¿Chist, chist…? ¿Chist, chist…? ¡Tus muertos!
Chist, chist…
para llamar al gato. O al perro. O a tu periquito de color azul.
Chist, chist…
para llamar, si me apuras, al colega del alma que llevabas al lado con disimulo
para señalarle algo sin que se enterase nadie...
¿Pero chist,
chist a mí? ¡Tus muertos!
¿Desde una punta a otra de la calle, bien alto, bien
sucio, con cara de gallito de corral, sacando pecho y andando como un garrulo?
¡Tus muertos!
¿Añadiendo después a voz en grito: “Oye, niña, dame
un cigarro”? ¡Tus muertos!
¿Indignándote además con un “¡Ni puto caso!”,
también bien alto, porque te ignoro? ¡Tus muertos!

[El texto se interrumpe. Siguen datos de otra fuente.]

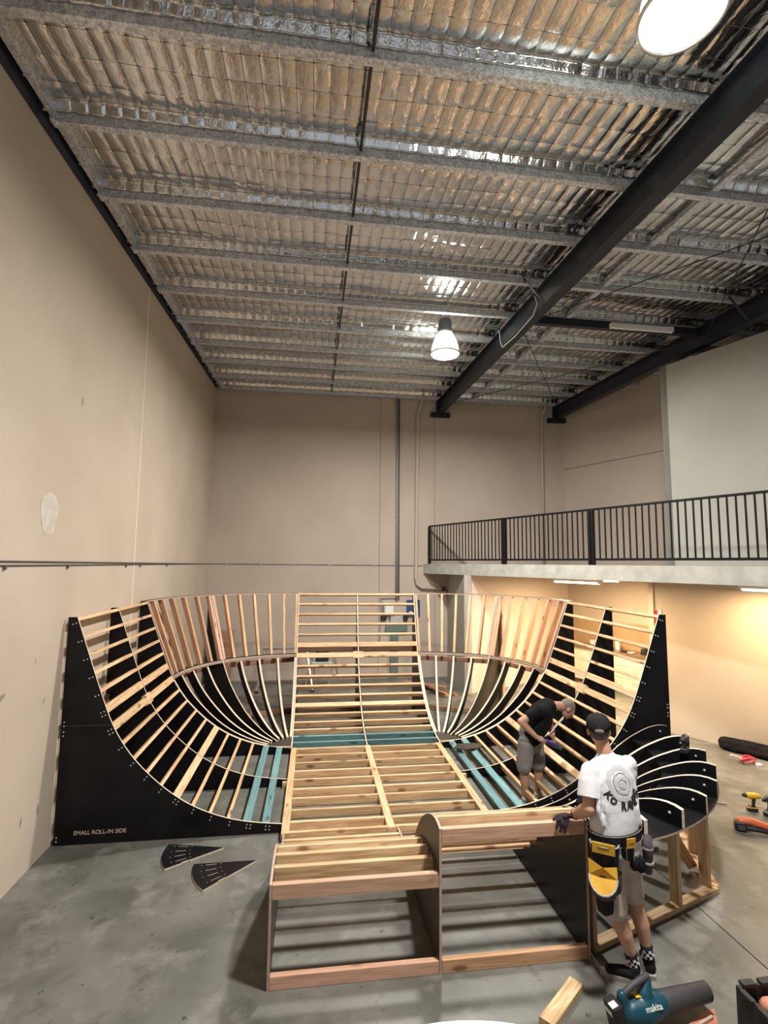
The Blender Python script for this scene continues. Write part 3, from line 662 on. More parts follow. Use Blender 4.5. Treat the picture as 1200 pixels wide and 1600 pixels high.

¿Que la maleducada soy yo? ¡Tus muertos!
¿Qué parte de tu actitud iba a provocar que me detuviese
complacida y halagada, dispuesta a darte un mísero cigarrillo? ¿Que tratases de
llamar mi atención evidenciándome en medio de la calle como a un chucho? ¿O el
pavoneo que quería dar a entender que yo tenía que complacer tus ganas de fumar
solo porque sí? ¿O esa mirada arrogante y asquerosa que más que hacerme sentir observada, me ha hecho sentir radiografiada?
¿Qué parte de toda esta breve aunque molesta
situación te invitaba a pensar que tú te comportabas como es debido, y que
quien ha sido una desconsiderada he sido yo?
Chist, chist… ¡Tus
muertos!
Para recibir, primero hay que dar.
Y no me refiero al cigarro de los cojones.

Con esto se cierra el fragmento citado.